An Aberdeen graduate has spoken of her pride after overcoming her learning difficulty to walk away with a second degree.

Amanda Stuart graduated with a master of science in marketing management at Aberdeen University yesterday.

The Ferryhill resident said her interest in the field started when she was in college.

“I did media and PR at college first and my mum told me this is something I would be good at doing,” the 30-year-old said.

“I used to organise gigs.

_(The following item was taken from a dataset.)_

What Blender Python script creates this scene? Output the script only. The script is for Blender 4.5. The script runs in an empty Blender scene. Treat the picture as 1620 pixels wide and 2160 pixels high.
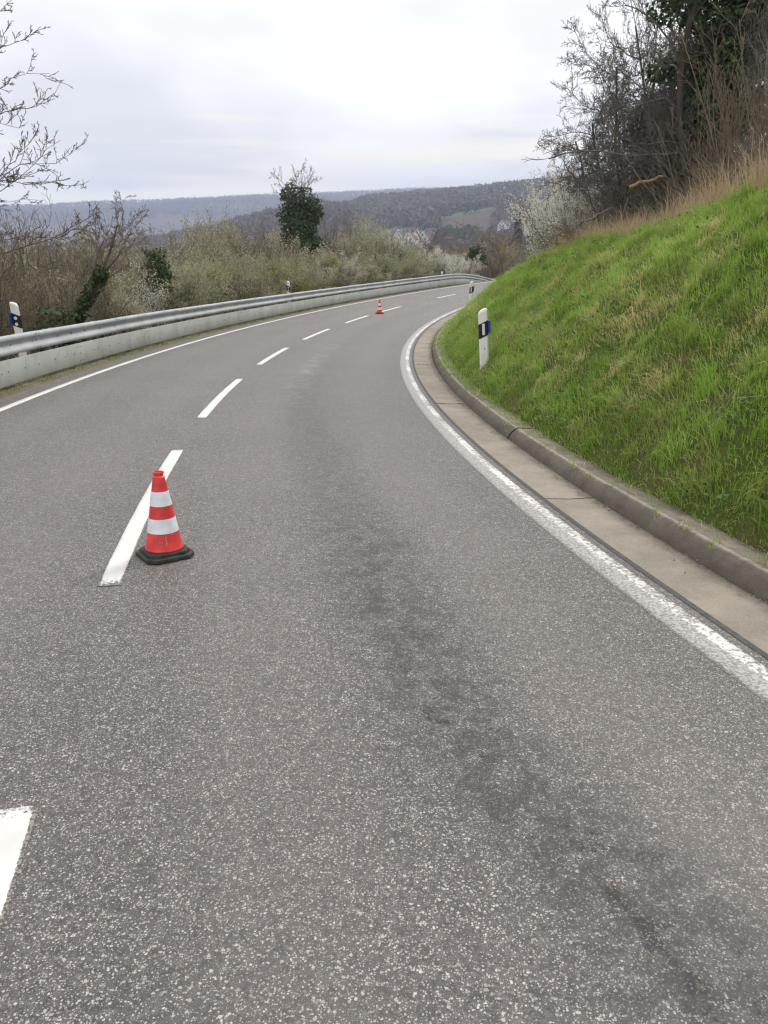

Bands that used to come to Aberdeen, comedy nights and have helped organise some festivals.

“I’m the oldest sibling and so I was always organising my little brother’s activities.”

However, the graduate’s academic career has not always been easy.

She previously studied for a management and history degree in 2010 at the city university, where she found out she had dyslexia – a common learning difficulty that can cause problems with reading, writing and spelling.

She said: “I didn’t know I was dyslexic until I was halfway through university.

“I was late coming into university at 22 instead of at 18.

“I did a summer school programme and managed to get the qualifications I needed.

“It was a linguistics teacher who said to me ‘I think you might be dyslexic’.”

She added: “If you think you are dyslexic – you should definitely get checked out because I didn’t until I was in university.

“Nobody ever tested me and it’s not like I’m a little dyslexic – I’m on the medium scale.”

She said there was one big highlight of her time as a student.

“I think definitely graduating, when it all pays off and the feeling of handing in your dissertation,” she added.

She was joined on her special day by her aunt and father, who was able to see her graduate this time around.

She said: “My father was working offshore last time I graduated, so I’m really happy he was able to see me graduate this time around.”

Amanda is now on the lookout for a job said she may consider teaching.

She said: “I work at a jewellers at the moment and I’m looking for something in my field.

“I’m thinking about teaching and maybe applying to do that. I’d like to go and teach history, since I do have a background in it.”

She said that one of the most important lessons she had learned at university was to persevere.

“When you think you can’t, just keep on going,” she added. “It may sound like a cliche, but when you fall down, pick yourself back up. It’ll all come together, even though it may not look like it at the moment.”